--- START OF Dataset section ---

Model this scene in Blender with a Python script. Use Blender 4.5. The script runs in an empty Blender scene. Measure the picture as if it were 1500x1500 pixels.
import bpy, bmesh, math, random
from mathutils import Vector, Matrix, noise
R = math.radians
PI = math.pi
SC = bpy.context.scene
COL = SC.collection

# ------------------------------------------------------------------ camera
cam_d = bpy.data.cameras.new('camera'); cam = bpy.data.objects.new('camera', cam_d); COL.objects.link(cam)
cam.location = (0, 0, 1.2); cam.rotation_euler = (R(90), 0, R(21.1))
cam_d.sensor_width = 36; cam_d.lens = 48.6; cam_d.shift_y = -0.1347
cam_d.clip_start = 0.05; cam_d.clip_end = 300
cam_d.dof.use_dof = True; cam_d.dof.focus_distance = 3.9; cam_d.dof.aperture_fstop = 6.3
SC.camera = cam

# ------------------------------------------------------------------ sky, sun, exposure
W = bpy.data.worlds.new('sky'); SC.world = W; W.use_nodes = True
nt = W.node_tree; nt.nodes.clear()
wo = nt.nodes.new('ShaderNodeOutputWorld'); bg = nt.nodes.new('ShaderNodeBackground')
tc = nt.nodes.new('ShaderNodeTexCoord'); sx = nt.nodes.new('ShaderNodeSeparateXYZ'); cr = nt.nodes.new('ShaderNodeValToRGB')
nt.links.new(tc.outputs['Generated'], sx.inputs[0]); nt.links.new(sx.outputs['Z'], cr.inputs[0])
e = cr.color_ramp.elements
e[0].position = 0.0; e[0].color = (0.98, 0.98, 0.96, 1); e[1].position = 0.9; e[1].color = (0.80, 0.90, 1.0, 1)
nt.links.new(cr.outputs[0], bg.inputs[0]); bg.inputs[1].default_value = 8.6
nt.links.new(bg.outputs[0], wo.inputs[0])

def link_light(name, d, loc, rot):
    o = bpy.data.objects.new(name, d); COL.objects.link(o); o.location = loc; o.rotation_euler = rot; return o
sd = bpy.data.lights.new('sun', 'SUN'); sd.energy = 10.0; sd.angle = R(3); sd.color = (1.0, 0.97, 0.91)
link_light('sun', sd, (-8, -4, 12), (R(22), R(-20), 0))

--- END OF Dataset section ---

» **Description of the task**: Output the whole listing above again, word for word.

» **Expected answer**:
Model this scene in Blender with a Python script. Use Blender 4.5. The script runs in an empty Blender scene. Measure the picture as if it were 1500x1500 pixels.
import bpy, bmesh, math, random
from mathutils import Vector, Matrix, noise
R = math.radians
PI = math.pi
SC = bpy.context.scene
COL = SC.collection

# ------------------------------------------------------------------ camera
cam_d = bpy.data.cameras.new('camera'); cam = bpy.data.objects.new('camera', cam_d); COL.objects.link(cam)
cam.location = (0, 0, 1.2); cam.rotation_euler = (R(90), 0, R(21.1))
cam_d.sensor_width = 36; cam_d.lens = 48.6; cam_d.shift_y = -0.1347
cam_d.clip_start = 0.05; cam_d.clip_end = 300
cam_d.dof.use_dof = True; cam_d.dof.focus_distance = 3.9; cam_d.dof.aperture_fstop = 6.3
SC.camera = cam

# ------------------------------------------------------------------ sky, sun, exposure
W = bpy.data.worlds.new('sky'); SC.world = W; W.use_nodes = True
nt = W.node_tree; nt.nodes.clear()
wo = nt.nodes.new('ShaderNodeOutputWorld'); bg = nt.nodes.new('ShaderNodeBackground')
tc = nt.nodes.new('ShaderNodeTexCoord'); sx = nt.nodes.new('ShaderNodeSeparateXYZ'); cr = nt.nodes.new('ShaderNodeValToRGB')
nt.links.new(tc.outputs['Generated'], sx.inputs[0]); nt.links.new(sx.outputs['Z'], cr.inputs[0])
e = cr.color_ramp.elements
e[0].position = 0.0; e[0].color = (0.98, 0.98, 0.96, 1); e[1].position = 0.9; e[1].color = (0.80, 0.90, 1.0, 1)
nt.links.new(cr.outputs[0], bg.inputs[0]); bg.inputs[1].default_value = 8.6
nt.links.new(bg.outputs[0], wo.inputs[0])

def link_light(name, d, loc, rot):
    o = bpy.data.objects.new(name, d); COL.objects.link(o); o.location = loc; o.rotation_euler = rot; return o
sd = bpy.data.lights.new('sun', 'SUN'); sd.energy = 10.0; sd.angle = R(3); sd.color = (1.0, 0.97, 0.91)
link_light('sun', sd, (-8, -4, 12), (R(22), R(-20), 0))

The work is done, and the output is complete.